The digital backbone
The digital backbone is a singular, future-proof secure communications architecture that connects sensors, effectors and deciders across military and business domains. It will enable multi-domain integration and the transformation of defence using artificial intelligence, machine learning and other technologies.
The MOD works with numerous suppliers and various networks that interact with each other on a complex level. UK-based digital infrastructure specialist Improbable Defence is building a digital twin that absorbs the complexity of the process and conveys a level of simplicity to the network operators which will help them function more efficiently.
The company’s chief executive officer of defence and security Joe Robinson explains: “Understanding the way those networks operate, and efficient modification and upgrading that [networks] can be a complex task. It can be quite time consuming and intensive for a lot of people to manage that kind of complexity.
“The aim is to help them enhance the resilience of the network, to speed up decision making around network operations and improvements and also drive efficiencies. The digital twin, in very specific terms, will help increase understanding of the current networks and their operations.”
The digital twin will also help the MOD predict future demands on its communication networks. Robinson says his company’s solution will enhance the management and network operations that have to take place when running a very largescale communication network infrastructure, which includes elements such as cyber resilience. The digital twin “will flush out data and provide a bit of analytical rigour to support decision making,” he says.
Cybersecurity
In the Digital Strategy, the MOD recognises that having the capability and being able to exploit data is just as much of a risk as a benefit.
“If you are aggregating all of the data into one place, which you have to do for AI and machine learning to work properly, that also lends itself as being a high-value target for malicious actors,” head of intelligence at SecAlliance Rob Dartnall explains.
When it comes to information operations and cyber operations, Russia regularly hits the headlines. But China’s cyber capability has become proficient in recent years.
Dartnallsays: “They could conduct hundreds if not thousands of operations all at the same time if they wanted to. We’ve seen from their supply chain targeting that they understand that targeting single points of failure is a much higher reward.
“What they’ll be looking at is identifying the individual service providers that everyone uses. Once they took out a single point of failure, they could impact 40 or 100 organisations rather than having to target 40 or 100 organisations.”

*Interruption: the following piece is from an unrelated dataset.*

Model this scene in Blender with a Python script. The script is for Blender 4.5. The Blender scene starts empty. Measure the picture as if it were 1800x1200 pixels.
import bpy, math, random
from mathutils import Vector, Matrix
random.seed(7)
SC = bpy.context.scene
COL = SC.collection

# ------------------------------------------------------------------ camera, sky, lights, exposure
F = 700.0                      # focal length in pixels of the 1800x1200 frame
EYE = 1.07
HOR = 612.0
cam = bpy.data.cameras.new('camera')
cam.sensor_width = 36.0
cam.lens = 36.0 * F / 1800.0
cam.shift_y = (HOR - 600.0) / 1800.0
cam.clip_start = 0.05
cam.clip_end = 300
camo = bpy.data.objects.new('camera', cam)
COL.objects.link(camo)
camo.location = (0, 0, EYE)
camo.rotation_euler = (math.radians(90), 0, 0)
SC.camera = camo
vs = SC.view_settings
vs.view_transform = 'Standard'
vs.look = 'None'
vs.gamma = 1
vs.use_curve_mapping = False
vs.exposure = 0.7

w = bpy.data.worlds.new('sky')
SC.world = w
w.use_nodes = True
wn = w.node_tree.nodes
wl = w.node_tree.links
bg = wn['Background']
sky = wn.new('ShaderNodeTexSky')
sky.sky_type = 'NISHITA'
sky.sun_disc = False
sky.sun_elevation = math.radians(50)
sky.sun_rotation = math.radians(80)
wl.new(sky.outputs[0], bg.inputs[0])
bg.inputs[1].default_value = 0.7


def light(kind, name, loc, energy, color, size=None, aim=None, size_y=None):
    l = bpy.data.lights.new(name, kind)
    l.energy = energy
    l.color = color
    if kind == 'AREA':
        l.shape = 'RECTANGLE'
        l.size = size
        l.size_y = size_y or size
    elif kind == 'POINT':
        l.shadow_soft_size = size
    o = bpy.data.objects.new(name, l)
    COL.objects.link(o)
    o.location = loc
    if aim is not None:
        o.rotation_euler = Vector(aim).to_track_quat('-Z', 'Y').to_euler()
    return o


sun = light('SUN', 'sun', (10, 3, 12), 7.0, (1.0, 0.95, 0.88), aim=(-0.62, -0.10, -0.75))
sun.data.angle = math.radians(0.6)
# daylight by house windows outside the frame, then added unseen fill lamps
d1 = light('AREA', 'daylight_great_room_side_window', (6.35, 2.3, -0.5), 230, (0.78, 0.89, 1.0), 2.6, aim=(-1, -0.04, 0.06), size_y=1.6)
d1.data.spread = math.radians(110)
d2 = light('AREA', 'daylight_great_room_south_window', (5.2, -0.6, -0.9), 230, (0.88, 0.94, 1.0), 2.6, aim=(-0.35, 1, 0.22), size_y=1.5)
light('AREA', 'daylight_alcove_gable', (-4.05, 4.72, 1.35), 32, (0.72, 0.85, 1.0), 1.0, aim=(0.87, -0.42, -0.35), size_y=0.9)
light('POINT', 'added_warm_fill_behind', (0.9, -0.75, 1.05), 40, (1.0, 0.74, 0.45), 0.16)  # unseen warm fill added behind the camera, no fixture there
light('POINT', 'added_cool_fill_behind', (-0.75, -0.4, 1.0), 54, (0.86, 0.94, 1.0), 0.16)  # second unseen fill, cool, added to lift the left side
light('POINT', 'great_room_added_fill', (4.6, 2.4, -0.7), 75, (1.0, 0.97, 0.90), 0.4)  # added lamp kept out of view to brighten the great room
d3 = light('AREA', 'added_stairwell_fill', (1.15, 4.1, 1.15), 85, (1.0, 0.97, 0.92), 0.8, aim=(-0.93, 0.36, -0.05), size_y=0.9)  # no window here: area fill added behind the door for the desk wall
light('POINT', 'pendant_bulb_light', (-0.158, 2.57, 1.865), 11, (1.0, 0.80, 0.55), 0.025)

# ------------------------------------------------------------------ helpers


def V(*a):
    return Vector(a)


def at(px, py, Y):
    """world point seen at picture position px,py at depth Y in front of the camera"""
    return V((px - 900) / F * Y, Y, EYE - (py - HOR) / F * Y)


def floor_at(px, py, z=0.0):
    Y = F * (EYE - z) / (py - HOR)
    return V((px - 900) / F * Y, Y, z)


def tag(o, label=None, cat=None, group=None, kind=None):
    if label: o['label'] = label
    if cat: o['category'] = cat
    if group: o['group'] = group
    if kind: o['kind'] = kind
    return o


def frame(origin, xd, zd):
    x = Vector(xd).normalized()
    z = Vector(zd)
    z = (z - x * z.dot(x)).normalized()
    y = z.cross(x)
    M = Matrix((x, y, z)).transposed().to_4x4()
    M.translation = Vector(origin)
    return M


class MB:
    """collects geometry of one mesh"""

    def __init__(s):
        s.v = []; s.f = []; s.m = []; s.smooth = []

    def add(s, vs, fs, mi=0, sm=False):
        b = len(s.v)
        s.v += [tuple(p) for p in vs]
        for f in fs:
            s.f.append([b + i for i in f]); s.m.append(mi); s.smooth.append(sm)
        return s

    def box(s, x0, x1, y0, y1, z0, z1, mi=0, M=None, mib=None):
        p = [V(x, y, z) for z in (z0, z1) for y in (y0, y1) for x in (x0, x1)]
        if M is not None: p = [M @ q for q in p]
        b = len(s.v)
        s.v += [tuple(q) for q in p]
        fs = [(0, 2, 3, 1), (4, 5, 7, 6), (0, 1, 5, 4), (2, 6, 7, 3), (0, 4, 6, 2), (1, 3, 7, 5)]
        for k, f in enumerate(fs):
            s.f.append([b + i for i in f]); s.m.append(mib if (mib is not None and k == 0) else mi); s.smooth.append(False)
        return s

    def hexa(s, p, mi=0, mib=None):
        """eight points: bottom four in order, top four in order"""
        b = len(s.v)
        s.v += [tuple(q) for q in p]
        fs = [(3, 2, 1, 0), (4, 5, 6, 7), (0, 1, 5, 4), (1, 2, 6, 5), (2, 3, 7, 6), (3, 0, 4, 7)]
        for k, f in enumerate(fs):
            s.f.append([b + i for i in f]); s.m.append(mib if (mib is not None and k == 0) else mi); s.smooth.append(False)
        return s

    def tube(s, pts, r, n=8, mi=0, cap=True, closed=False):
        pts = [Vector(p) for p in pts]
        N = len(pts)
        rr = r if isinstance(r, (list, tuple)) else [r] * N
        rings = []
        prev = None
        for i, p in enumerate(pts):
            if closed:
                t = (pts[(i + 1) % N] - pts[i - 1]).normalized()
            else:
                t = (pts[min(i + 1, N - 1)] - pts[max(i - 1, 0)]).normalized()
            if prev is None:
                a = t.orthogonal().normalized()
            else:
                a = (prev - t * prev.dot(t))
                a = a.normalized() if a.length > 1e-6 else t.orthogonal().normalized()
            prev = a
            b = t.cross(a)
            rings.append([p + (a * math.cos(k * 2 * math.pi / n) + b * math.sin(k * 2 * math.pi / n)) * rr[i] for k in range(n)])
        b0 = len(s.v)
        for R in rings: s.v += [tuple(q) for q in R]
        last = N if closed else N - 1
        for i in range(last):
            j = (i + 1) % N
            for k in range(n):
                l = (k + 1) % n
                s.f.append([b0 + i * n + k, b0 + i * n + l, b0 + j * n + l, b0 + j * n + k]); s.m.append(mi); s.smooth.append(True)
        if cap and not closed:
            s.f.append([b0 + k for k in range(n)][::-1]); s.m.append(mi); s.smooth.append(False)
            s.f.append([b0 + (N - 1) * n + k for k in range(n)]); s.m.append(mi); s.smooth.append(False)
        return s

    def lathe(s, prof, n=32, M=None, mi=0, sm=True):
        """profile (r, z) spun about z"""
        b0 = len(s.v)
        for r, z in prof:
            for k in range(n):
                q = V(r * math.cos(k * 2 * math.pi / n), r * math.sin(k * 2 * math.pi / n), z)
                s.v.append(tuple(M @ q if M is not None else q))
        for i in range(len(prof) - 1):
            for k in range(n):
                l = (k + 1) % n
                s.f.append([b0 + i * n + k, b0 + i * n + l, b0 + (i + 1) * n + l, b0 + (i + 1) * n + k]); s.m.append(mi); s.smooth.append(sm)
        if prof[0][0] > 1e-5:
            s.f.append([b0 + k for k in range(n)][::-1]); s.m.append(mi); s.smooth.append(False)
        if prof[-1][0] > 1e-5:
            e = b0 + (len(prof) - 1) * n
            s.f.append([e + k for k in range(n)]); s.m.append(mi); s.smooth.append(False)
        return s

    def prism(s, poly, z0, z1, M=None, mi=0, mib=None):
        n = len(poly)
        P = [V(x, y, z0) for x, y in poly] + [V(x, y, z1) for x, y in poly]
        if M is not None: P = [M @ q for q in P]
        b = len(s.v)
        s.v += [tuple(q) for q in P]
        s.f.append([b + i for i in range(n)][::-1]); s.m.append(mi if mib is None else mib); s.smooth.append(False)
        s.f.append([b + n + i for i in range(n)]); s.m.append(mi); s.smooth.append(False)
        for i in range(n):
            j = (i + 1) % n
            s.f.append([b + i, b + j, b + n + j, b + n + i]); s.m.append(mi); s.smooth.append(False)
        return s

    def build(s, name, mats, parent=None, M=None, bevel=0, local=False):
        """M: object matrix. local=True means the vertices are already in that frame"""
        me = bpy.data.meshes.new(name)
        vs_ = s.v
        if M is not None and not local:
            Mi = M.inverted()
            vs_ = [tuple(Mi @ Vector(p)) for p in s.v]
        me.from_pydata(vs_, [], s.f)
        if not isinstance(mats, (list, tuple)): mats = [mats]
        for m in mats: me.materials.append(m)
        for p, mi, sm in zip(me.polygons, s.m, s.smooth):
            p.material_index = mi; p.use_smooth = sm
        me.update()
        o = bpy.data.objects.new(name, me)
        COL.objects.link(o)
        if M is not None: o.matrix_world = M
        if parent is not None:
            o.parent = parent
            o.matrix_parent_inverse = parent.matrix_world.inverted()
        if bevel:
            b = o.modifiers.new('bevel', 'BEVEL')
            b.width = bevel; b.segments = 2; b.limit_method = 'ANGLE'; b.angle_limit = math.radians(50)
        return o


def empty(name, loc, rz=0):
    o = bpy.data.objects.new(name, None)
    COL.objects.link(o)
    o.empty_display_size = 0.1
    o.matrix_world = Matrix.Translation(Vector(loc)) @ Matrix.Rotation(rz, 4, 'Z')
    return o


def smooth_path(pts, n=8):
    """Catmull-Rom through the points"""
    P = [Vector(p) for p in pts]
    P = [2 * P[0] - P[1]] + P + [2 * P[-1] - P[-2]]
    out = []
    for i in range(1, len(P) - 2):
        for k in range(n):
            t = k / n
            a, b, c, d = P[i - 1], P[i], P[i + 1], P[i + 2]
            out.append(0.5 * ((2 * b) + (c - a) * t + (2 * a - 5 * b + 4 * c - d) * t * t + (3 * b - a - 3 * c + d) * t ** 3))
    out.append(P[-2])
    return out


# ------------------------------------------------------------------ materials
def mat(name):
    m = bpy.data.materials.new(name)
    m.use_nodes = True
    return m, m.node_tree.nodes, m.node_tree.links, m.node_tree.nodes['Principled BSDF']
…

He believes China would identify and target supply chains that hold the most amounts of aggregated sensitive data. The CCP could potentially aim at key technologies that most, if not all defence contractors or government departments use, and compromise one piece of software instead of dozens.
While the digital twin is a powerful tool to enhance resilience and understand how to improve a system, it can have perilous consequences if falls into the hands of an adversary. Dartnallexplains that if access is gained to a digital twin, the mal-actor can understand the weak points of a particular system and identify a single point of failure within. “Once they’ve got that, they can potentially reverse engineer it and just absolutely annihilate you,” he says.
The MOD sees the solution in a secure by design method, the transformation of the digital enterprise and implementing certain measures that will deliver secure foundations to the digital backbone.
When it comes to creating or operating the digital infrastructure, the MOD has an easier task than mature financial institutions, for instance.
“They [MOD] don’t have to have a significant amount of infrastructure that is internet-facing so it should be easier to do. But what you are dealing with is legacy technology and data intelligence that needs to be standardised, aggregated and built around a zero-trust system. It’s doable, but it’s not a three to five-year plan, it’s a decade issue,” Dartnall says.
Improbable Defence, however, believes the in-depth simulations and rich synthetic environment delivered by its digital twin allows for a layering of the dependencies on the network. With the large and detailed simulation, the company can understand the mission and service level impacts of the network and model hypothetical scenarios on a mission or individual level.
“If an individual at a particular station is denied a particular computer, how does that impact their job? Because what you care about is whether you can deliver your mission, whether you can do your job at the moment based on network interference or network assets,” Robinson concludes.